Thursday, 5 September 2013

Why you don’t need to step on a scale to manage your weight

Ugh, the scale. It seems to always be associated with a negative connotation of failure, discouragement, insecurity and anxiety…at least it for me was, anyway. That’s why I threw mine out years ago, and haven’t looked back.
After living without one, I encourage everyone to do the same.

It’s not what size you wear, its how you fit in your clothes.
These are words of advice that still ring true to me since I first heard them in High School, over 10 years ago.
One of my friend’s mothers who was (and still is) smart, successful and beautiful said these words to a group of us girls one day when we were sitting around obsessing over our bodies and comparing ourselves to “perfect” celebrities.
This women would always come home a bit late because she would go to the gym after work, and I remember she always took a lot of vitamins with her dinner. She valued a healthy lifestyle, and lived a great example of it.
I think this is why I took her advice so seriously, and still apply her words to my life today.
When I’m shopping for clothes, I try not to obsess over what size fits me, but what size I look and feel comfortable in.
I also try remember that most sizes are different at each store. At The Gap, I wear a size 28 or 29, and at Aritzia, it’s a size 32. So why should I let what size I wear bother me?
I could buy a size 28 at all the stores I shop in if I wanted to, but I wouldn’t look or feel good in them if they didn’t fit properly.
So instead of weighing yourself and focusing on what size you buy off the rack, why not measure your size by how you fit in the clothes you wear? Are they feeling a bit more lose? Tight? The same?
Weight isn’t everything, and neither is the size that fits you.
Your weight fluctuates all the time
You’re happy you lost three pounds? Weigh yourself in a few hours and read what the scale says. 
The number on the scale can fluctuate based on your hormones, how much water you’ve drank or if you’ve just ate a big meal.
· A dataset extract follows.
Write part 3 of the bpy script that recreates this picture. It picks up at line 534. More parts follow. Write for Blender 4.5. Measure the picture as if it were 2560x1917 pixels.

True weight gain or loss occurs over a longer period of time. Don’t be a slave to the scale. If you are going to weigh yourself, try doing it only about once a month.
Muscle weighs more than fat
You probably already know this, but it’s hard to remember when you’ve been watching your calorie intake and working your butt off (literally) for weeks at the gym, only to see that you’ve gained weight on the scale. 
Then what happens?
Personally, I used to get discouraged and binge eat.
“Whatever,” I would think. “It’s not working anyway. I’m never going to lose weight.”
And a pan of lasagna later, I’m right back to square one.
Numbers don't mean everything. 
To help put this into perspective, I trained for and ran a half marathon about seven months ago. During my training, I ran a minimum of four times a week. I incorporated strength training, too. I felt great. I was confident, my legs were toned, and I was so proud of myself…until I stepped on the scale and read that I had gained 20 pounds.
I was devastated. I was so discouraged that I actually quit running.
But why? Why couldn’t I be happy with the fact that I was healthy and had gained muscle, not fat?
I let the scale ruin it for me. Don’t let it do this for you.
Focus on how you are feeling, not what the scale says.
It’s really about being healthy, from the inside out.
A year before I ran my half marathon, I was celebrating being newly single in the only way I knew how – by drinking, a lot. With that, came the occasional cigarette too, along with lack of sleep, routine, and healthy meals. Looking back at photos, I can see how much thinner I was then than I am today. But I have to remind myself that’s not a good thing. Just because someone is thin, doesn’t mean they are healthy.
Focus on now you feel from the inside out. Don't be a slave to the scale.